Mas a pichação -e aí está seu lado mais polêmico- acaba por impingir, na marra, sem direito à opção, uma estética. Obriga-se o dono de um muro ou da fachada de uma casa a aceitar aquela expressão, como se tivesse de ostentar a lembrança da marginalidade alheia. Se muitos deles são movidos por um direito ferido -o da expressão-, eles ferem o direito dos outros de pintarem suas casas como bem entenderem.
Tenho acompanhado uma experiência na qual pichadores são convidados a estilizar suas letras e queimá-las em cerâmica, para recuperar os muros do Cemitério São Paulo, na Vila Madalena.
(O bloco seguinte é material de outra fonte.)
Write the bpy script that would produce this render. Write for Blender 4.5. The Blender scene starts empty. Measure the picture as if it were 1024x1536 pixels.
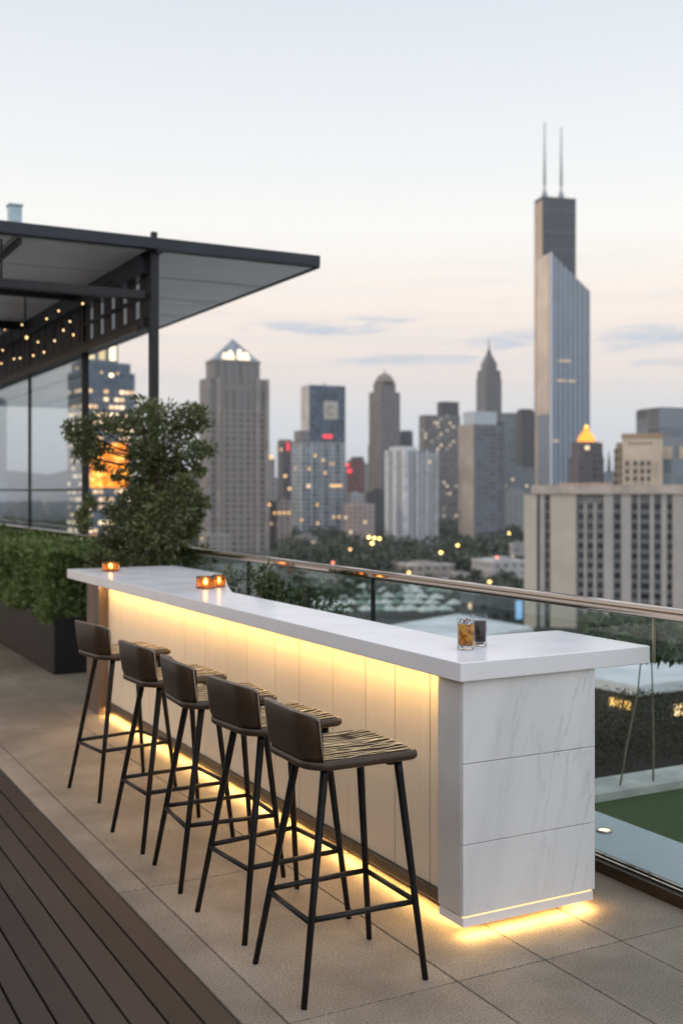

A autorização para as intervenções não os afastou. Pelo contrário. Até ficaram satisfeitos em ver as letras ampliadas, muito visíveis e coloridas, como parte de uma grande instalação. Como estão feitos em cerâmica, aqueles desenhos deixam de ser passageiros. Ganham mais permanência. A transgressão, nesse caso, soube encontrar um ponto de equilíbrio com a comunidade.